Nevada Properties Pvt Ltd Vs. The State Of Maharashtra
Supreme Court Criminal Appeal No.1481 of 2019 [@ S L P (CRL) No. 1513 of 2011]
Dated 24/09/2019
The Apex Court held that – The power of a police Officer does not extend to the seizure of immovable property.
SECTION 102 OF THE 1973 CODE OF CRIMINAL PROCEDURE
A police officer’s authority to confiscate specific items.
(1) Any property that is discovered in circumstances that raise suspicions of theft or that could be claimed to have been stolen may be seized by any police officer.
(2) If the police officer in question is subordinate to the officer in charge of a police station, they must notify that official right once of the seizure.
(3) If the property being seized cannot be easily transported to the court, the police officer acting under subsection (1) may give custody of it to any person who executes a bond undertaking to produce the property before the court as and when required. Otherwise, the police officer acting under subsection (1) shall report the seizure to the Magistrate having jurisdiction immediately and to give effect to the further orders of the Court as to the disposal of the same.
BRIEF FACTS
The Cr.P.C.’s Section 102 gives police officers the authority to seize specific types of property. Certain High courts answered in the positive when asked if immovable property was included in the definition of “any property,” while others answered negatively.
A Division Bench of the Supreme Court referred the aforementioned appeals to be heard by a bench of at least three judges in an order dated November 18, 2014, noting that the questions raised have significant and far-reaching implications. These appeals have been listed before the current bench following the Chief Justice’s relevant instructions.
DECISION AND REASON
After discussing the authority of the Criminal Court, we believe there is solid justification for concluding that immovable property is not included in the definition of “any property” in Section 102 of the Code. We would clarify and describe.

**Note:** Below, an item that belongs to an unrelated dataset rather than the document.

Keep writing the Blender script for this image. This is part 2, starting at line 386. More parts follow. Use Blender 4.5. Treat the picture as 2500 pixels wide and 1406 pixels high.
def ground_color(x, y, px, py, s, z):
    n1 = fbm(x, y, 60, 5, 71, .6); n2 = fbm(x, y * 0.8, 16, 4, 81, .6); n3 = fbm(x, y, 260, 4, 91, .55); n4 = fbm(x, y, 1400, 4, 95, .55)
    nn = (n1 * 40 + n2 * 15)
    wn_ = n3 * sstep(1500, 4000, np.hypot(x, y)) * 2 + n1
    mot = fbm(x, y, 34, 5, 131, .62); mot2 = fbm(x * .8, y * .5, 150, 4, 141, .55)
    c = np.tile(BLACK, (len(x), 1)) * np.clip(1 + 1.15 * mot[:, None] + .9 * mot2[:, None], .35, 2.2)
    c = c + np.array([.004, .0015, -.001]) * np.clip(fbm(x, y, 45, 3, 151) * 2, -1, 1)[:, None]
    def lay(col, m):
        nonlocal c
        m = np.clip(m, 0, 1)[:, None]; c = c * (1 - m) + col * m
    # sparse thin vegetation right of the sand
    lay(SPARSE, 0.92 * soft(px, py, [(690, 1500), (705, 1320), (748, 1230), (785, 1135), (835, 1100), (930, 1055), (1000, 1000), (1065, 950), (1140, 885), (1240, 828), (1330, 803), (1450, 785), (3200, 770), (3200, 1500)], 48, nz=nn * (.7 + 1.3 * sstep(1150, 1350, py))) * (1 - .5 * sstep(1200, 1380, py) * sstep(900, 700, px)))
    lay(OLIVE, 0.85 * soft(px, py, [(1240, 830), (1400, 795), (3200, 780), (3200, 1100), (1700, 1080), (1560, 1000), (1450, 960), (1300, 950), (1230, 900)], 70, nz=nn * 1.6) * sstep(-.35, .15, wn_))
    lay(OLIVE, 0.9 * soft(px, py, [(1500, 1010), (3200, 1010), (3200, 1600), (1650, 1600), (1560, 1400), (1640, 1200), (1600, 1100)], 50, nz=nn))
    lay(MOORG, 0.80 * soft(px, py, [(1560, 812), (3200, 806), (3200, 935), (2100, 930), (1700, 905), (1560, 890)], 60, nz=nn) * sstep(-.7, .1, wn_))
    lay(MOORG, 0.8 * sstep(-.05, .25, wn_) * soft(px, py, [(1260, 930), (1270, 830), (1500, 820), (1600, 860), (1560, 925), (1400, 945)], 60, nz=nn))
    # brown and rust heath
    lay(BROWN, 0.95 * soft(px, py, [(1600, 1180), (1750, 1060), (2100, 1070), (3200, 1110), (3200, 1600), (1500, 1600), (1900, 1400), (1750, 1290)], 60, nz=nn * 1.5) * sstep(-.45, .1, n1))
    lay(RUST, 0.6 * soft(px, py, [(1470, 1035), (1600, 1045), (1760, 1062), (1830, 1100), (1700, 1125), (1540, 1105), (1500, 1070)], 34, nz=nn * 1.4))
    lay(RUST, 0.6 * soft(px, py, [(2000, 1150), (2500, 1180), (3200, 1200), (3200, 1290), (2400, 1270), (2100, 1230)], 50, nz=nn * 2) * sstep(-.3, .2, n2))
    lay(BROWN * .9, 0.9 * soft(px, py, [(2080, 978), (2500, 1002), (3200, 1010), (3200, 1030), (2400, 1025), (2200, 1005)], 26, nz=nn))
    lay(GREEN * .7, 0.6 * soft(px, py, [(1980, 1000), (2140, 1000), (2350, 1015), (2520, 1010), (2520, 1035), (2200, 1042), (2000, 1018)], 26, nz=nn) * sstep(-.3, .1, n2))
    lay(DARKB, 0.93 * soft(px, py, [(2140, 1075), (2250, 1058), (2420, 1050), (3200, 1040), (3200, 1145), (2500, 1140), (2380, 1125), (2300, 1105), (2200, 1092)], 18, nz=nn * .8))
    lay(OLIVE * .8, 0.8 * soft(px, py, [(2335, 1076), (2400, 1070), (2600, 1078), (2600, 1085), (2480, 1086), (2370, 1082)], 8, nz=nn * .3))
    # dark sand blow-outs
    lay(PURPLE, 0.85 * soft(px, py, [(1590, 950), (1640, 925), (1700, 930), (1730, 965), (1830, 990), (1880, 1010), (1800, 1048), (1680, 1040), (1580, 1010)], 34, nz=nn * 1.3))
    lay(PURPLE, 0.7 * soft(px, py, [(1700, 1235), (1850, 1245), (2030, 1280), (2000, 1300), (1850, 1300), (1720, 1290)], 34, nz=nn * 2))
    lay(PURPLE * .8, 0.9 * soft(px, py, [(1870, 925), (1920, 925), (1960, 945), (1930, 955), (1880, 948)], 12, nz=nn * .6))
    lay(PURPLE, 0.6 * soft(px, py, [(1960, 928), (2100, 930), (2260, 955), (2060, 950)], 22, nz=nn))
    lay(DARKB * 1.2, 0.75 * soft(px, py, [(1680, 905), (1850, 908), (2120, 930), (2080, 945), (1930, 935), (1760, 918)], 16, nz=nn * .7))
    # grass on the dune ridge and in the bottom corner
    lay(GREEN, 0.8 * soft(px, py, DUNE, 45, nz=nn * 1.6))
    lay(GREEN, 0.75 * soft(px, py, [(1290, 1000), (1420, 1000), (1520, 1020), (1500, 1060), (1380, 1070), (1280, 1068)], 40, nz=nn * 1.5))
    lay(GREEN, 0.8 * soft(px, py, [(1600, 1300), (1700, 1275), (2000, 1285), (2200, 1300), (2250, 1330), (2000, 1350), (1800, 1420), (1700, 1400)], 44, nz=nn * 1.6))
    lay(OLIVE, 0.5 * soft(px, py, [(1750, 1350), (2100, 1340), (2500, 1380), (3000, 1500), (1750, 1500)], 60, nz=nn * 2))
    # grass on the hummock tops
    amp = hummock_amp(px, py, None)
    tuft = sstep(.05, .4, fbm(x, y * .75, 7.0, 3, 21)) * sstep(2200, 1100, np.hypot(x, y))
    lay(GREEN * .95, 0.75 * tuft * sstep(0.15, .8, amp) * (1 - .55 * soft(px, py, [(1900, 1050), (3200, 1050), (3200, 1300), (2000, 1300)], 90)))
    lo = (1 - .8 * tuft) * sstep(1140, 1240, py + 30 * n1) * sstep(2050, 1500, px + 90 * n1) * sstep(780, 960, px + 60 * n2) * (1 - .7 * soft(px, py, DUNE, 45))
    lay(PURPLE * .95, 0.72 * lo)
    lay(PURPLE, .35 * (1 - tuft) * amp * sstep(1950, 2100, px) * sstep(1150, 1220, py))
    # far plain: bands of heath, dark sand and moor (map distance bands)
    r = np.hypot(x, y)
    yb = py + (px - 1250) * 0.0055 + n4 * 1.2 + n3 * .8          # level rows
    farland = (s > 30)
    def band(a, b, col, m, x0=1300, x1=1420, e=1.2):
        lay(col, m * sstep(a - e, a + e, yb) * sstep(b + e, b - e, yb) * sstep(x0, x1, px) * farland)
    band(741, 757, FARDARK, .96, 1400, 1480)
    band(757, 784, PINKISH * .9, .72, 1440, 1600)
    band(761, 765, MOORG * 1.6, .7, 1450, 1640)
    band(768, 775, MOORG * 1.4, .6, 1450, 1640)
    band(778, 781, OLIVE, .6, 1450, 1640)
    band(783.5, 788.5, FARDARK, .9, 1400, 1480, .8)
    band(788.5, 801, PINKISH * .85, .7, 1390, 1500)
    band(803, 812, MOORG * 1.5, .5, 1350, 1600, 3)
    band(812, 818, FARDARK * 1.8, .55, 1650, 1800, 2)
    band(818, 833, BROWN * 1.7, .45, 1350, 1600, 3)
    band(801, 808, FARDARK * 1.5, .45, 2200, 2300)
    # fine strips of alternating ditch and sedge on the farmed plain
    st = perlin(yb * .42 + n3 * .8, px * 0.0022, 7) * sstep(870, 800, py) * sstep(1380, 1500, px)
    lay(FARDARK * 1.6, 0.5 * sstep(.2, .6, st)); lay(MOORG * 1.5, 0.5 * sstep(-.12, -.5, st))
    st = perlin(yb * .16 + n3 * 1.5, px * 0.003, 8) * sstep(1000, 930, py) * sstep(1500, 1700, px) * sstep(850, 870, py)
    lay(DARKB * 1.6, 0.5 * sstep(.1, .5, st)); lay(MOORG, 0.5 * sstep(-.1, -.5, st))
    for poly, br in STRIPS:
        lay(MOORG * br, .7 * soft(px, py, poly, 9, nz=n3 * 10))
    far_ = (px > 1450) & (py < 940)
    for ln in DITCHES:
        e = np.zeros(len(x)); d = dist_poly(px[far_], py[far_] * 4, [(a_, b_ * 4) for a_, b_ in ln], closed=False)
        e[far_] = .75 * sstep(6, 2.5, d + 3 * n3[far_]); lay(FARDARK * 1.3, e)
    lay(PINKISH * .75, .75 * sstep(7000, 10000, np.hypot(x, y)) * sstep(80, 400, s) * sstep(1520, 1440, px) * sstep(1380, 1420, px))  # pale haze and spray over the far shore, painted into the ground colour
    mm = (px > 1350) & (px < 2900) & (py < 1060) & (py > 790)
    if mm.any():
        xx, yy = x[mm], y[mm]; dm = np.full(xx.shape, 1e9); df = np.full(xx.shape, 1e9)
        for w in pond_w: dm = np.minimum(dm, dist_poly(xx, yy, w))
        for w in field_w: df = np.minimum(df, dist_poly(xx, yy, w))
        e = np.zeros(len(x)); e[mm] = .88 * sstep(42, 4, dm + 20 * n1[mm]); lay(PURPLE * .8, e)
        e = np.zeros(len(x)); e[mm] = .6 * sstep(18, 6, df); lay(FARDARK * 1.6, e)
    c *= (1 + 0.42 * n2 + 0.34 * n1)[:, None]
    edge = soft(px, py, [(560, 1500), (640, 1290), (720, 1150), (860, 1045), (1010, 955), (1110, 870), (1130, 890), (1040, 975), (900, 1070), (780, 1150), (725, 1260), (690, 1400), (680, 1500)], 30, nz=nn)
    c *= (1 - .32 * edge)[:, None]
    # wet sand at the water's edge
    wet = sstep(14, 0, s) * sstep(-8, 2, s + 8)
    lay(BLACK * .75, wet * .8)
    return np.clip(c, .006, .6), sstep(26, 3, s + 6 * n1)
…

Section 102 assumes that the property will be seized. Although documents of title and other related paperwork may be seized, taken into custody, and presented, immovable property cannot be seized in the technical sense of the word.
Immovable property has the ability to be sealed or locked. One could argue that the term “seize” would cover these types of attachment and sealing actions.
Unless there are no claimants, which is uncommon, the law would need the person in occupancy or possession of the immovable property to be evicted in order to seize it in this sense and manner.
The interpretation that a police officer has the authority to remove a person who is occupying a piece of real estate and take control of it with the intention of seizing it is not supported by the language of Section 102 of the Code. We would be hesitant to declare that this power should be assumed and is inherent in the right to accomplish seizures if the Legislature had not granted the police officer this express or implied authority under Section 102 of the Code.
For the purpose of interpretation, it is equally crucial to consider the scope and intent of Section 102 of the Code, which is to support the investigation and provide the police officer with the means to gather and compile information that will be used to support the charges against them. sheet.
The Section is a component of the rules pertaining to the police officer’s investigation. The prosecution takes the lead and presents evidence to get a conviction when the charge sheet is submitted. In and of itself, Section 102 does not give police officer the authority to confiscate property in order to carry out their duties and transfer ownership to someone they believe to be the legal owner.
This is evident from the purpose of Section 102, the way the words are used in the Section and the extent and boundaries of the authority granted to the Criminal Court by Sections 451 through 459 of the Code. Section 102’s reference to “circumstances which create suspicion of the commission of any offense” does not include a firm opinion or an adjudication/finding by police officer to ascertain whether or not ‘any property’ is required to be seized.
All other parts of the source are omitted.